▸ **What needs to be done**: Take the data below and extract the lines from the one with "Write the bpy script that would produce this render. Use" to the one with "return tuple(o)", inclusive, exactly as written.

=== Recorded information ===

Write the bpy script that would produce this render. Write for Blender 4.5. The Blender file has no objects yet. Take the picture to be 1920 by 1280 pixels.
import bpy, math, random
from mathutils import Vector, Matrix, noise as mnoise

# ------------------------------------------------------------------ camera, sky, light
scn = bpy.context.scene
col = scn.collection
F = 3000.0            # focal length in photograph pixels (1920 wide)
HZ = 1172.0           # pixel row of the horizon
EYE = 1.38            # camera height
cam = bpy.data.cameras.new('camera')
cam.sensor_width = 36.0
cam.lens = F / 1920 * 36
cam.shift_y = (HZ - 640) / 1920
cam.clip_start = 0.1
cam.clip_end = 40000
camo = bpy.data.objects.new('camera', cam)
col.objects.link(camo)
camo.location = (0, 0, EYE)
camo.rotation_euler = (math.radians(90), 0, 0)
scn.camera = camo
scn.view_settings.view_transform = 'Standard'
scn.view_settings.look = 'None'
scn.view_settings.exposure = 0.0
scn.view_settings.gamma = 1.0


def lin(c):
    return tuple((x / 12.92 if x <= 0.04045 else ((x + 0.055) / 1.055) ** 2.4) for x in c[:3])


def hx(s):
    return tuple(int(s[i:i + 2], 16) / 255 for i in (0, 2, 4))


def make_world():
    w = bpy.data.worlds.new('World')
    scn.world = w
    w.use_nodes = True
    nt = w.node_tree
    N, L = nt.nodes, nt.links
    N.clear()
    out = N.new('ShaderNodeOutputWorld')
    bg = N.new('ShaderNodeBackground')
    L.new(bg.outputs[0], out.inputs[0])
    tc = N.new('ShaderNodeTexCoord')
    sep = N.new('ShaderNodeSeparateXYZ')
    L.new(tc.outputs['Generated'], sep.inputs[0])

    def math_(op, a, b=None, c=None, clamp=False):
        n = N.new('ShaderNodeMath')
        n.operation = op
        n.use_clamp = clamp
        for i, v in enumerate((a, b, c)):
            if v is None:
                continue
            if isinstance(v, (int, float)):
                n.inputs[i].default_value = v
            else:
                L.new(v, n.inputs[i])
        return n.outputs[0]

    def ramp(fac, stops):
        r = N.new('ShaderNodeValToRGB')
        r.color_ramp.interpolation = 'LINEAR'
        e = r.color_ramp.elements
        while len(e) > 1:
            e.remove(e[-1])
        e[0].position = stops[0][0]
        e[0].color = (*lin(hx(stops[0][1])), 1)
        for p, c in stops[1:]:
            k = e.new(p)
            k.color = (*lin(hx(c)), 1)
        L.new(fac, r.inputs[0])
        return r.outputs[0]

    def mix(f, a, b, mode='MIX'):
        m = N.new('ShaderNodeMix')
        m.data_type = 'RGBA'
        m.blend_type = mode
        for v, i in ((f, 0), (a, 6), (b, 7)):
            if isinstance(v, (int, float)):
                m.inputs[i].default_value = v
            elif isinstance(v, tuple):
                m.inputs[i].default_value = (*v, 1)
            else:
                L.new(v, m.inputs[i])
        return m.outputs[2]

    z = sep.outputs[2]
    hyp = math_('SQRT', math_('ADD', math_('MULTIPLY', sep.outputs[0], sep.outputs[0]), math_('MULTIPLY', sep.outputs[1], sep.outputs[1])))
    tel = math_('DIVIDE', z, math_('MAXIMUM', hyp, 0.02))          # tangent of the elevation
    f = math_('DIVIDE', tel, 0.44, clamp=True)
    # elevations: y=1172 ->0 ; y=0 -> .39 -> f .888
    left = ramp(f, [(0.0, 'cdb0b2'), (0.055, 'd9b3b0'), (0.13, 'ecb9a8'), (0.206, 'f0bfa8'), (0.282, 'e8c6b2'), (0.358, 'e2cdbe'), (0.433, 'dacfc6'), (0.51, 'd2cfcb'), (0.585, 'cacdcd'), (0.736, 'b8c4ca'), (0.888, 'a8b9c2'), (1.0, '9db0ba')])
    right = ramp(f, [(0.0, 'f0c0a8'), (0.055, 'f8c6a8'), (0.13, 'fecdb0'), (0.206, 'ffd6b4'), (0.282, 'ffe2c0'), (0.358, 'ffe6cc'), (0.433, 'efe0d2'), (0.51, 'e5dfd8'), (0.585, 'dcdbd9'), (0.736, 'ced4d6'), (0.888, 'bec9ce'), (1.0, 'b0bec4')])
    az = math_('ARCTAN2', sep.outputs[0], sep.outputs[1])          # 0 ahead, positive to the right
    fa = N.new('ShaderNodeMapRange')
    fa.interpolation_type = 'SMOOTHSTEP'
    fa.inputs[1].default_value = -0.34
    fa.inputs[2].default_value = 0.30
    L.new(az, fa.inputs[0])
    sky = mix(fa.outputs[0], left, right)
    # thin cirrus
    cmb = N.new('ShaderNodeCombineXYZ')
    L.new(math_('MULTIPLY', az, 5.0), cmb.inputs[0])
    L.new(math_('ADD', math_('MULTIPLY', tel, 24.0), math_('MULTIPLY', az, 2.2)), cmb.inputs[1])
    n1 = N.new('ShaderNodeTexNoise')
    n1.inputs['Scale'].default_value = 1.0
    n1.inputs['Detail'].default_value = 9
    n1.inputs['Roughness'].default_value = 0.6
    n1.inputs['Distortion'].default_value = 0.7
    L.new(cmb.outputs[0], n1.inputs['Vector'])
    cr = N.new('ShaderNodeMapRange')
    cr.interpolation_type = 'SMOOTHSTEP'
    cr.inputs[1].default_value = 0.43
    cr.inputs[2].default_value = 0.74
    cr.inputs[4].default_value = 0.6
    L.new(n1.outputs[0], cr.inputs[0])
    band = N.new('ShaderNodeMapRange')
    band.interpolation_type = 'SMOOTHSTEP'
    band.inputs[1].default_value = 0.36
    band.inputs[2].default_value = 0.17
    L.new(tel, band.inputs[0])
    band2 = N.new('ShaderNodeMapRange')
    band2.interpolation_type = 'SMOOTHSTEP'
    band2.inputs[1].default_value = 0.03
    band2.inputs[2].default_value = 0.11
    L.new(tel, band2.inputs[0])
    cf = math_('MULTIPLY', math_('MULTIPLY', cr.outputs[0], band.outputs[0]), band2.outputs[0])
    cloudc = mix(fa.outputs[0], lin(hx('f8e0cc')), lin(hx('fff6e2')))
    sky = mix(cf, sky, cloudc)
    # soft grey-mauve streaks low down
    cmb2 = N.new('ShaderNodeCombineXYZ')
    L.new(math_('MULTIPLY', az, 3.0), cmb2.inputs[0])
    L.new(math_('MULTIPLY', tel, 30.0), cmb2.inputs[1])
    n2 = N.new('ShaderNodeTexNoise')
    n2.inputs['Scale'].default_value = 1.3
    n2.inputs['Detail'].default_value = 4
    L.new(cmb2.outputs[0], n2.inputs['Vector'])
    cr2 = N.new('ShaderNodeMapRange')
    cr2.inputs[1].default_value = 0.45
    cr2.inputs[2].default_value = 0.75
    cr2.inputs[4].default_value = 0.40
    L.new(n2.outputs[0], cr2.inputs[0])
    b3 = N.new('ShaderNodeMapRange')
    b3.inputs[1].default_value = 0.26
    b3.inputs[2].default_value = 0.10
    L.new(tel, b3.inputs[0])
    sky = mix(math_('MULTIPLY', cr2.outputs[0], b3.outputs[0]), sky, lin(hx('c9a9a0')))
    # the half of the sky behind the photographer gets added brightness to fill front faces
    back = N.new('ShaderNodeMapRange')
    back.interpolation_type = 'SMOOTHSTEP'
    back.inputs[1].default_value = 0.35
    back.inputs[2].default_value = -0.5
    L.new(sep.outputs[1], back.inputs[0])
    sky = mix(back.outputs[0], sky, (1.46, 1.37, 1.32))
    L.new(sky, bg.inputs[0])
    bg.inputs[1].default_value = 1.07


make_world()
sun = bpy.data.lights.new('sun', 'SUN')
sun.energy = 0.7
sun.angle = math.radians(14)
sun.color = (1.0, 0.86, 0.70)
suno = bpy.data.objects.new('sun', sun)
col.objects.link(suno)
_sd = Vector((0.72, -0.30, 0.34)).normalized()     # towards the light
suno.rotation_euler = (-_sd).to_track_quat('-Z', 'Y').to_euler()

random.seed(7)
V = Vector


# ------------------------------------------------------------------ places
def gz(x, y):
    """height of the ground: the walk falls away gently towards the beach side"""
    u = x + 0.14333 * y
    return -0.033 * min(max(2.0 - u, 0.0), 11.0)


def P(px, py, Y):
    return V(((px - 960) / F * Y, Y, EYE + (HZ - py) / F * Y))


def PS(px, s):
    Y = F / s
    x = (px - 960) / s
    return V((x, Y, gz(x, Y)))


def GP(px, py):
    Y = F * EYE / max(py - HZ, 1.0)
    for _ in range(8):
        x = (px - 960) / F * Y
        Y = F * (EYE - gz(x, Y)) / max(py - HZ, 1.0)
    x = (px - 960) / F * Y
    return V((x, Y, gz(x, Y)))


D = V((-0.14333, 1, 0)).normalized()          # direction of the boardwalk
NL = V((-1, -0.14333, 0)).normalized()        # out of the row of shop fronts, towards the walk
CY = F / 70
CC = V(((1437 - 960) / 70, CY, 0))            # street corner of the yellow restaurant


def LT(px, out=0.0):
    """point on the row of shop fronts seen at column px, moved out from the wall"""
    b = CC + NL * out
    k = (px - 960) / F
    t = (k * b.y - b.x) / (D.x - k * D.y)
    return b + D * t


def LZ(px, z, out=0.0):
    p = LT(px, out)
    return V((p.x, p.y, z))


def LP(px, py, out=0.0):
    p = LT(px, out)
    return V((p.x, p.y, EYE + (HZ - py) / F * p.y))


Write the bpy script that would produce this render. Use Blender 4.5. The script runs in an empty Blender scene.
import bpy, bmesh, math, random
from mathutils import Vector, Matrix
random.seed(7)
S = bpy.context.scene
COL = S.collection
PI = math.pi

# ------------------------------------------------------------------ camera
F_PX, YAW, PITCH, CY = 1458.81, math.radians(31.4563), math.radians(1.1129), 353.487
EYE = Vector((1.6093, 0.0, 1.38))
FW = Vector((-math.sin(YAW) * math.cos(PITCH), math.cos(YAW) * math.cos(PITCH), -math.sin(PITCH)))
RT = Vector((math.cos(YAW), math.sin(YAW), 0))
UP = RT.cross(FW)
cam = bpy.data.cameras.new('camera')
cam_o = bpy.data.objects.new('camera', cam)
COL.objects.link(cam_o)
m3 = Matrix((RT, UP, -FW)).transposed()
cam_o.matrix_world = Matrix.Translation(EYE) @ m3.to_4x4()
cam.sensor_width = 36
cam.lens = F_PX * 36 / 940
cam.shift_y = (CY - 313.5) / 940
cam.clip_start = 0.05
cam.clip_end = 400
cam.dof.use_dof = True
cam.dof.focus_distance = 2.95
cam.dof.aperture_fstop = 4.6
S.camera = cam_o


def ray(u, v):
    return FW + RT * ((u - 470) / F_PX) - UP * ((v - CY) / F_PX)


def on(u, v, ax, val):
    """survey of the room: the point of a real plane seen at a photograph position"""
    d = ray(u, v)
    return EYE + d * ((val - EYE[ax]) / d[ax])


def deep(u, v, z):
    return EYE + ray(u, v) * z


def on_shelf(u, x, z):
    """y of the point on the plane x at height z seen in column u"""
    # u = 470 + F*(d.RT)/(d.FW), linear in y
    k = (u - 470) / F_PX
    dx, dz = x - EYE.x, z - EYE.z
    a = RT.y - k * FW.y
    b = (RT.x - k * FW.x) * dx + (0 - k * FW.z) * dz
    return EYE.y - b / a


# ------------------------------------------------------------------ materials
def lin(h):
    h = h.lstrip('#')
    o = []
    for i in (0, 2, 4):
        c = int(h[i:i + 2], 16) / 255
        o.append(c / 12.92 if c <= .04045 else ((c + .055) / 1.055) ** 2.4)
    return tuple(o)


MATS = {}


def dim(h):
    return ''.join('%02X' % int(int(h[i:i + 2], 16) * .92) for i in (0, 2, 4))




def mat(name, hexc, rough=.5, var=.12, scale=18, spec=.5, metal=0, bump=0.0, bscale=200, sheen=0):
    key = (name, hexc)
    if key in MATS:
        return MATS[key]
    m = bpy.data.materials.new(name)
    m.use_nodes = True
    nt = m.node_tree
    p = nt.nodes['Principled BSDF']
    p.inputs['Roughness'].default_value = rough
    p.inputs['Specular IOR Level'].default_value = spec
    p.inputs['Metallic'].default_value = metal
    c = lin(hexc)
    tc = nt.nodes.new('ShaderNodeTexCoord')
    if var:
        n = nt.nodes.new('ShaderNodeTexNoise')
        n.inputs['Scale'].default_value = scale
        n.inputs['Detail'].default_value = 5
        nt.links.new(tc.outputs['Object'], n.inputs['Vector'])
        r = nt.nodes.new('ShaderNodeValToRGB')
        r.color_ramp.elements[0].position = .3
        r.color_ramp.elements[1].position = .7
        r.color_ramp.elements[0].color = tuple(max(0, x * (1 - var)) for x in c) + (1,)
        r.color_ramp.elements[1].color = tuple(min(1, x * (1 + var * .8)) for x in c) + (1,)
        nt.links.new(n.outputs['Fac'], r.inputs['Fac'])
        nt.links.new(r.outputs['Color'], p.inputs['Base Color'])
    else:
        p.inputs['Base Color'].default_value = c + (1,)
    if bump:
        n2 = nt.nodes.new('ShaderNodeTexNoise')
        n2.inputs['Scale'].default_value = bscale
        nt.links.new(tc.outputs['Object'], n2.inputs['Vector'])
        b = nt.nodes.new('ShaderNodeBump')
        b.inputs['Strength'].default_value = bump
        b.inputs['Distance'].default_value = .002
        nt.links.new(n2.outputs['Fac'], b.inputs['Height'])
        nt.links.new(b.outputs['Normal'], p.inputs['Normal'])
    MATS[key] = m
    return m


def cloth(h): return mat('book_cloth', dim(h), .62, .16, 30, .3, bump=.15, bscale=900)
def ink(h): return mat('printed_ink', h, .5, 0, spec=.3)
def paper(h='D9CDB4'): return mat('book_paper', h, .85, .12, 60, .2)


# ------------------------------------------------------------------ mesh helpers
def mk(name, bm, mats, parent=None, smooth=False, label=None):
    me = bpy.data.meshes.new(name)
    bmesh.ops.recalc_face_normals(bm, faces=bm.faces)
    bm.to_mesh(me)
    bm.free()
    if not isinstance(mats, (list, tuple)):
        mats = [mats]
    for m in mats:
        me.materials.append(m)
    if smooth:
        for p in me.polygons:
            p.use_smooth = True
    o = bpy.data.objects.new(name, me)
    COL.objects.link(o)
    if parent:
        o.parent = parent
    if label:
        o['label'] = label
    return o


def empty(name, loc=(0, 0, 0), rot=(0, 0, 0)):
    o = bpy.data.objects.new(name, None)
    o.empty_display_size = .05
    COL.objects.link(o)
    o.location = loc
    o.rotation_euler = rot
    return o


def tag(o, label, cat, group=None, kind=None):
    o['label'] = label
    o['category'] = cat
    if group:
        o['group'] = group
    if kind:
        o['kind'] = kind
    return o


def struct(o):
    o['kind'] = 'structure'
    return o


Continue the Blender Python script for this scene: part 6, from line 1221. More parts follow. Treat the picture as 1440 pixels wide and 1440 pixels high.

===

▸ **Task result**:
Write the bpy script that would produce this render. Use Blender 4.5. The script runs in an empty Blender scene.
import bpy, bmesh, math, random
from mathutils import Vector, Matrix
random.seed(7)
S = bpy.context.scene
COL = S.collection
PI = math.pi

# ------------------------------------------------------------------ camera
F_PX, YAW, PITCH, CY = 1458.81, math.radians(31.4563), math.radians(1.1129), 353.487
EYE = Vector((1.6093, 0.0, 1.38))
FW = Vector((-math.sin(YAW) * math.cos(PITCH), math.cos(YAW) * math.cos(PITCH), -math.sin(PITCH)))
RT = Vector((math.cos(YAW), math.sin(YAW), 0))
UP = RT.cross(FW)
cam = bpy.data.cameras.new('camera')
cam_o = bpy.data.objects.new('camera', cam)
COL.objects.link(cam_o)
m3 = Matrix((RT, UP, -FW)).transposed()
cam_o.matrix_world = Matrix.Translation(EYE) @ m3.to_4x4()
cam.sensor_width = 36
cam.lens = F_PX * 36 / 940
cam.shift_y = (CY - 313.5) / 940
cam.clip_start = 0.05
cam.clip_end = 400
cam.dof.use_dof = True
cam.dof.focus_distance = 2.95
cam.dof.aperture_fstop = 4.6
S.camera = cam_o


def ray(u, v):
    return FW + RT * ((u - 470) / F_PX) - UP * ((v - CY) / F_PX)


def on(u, v, ax, val):
    """survey of the room: the point of a real plane seen at a photograph position"""
    d = ray(u, v)
    return EYE + d * ((val - EYE[ax]) / d[ax])


def deep(u, v, z):
    return EYE + ray(u, v) * z


def on_shelf(u, x, z):
    """y of the point on the plane x at height z seen in column u"""
    # u = 470 + F*(d.RT)/(d.FW), linear in y
    k = (u - 470) / F_PX
    dx, dz = x - EYE.x, z - EYE.z
    a = RT.y - k * FW.y
    b = (RT.x - k * FW.x) * dx + (0 - k * FW.z) * dz
    return EYE.y - b / a


# ------------------------------------------------------------------ materials
def lin(h):
    h = h.lstrip('#')
    o = []
    for i in (0, 2, 4):
        c = int(h[i:i + 2], 16) / 255
        o.append(c / 12.92 if c <= .04045 else ((c + .055) / 1.055) ** 2.4)
    return tuple(o)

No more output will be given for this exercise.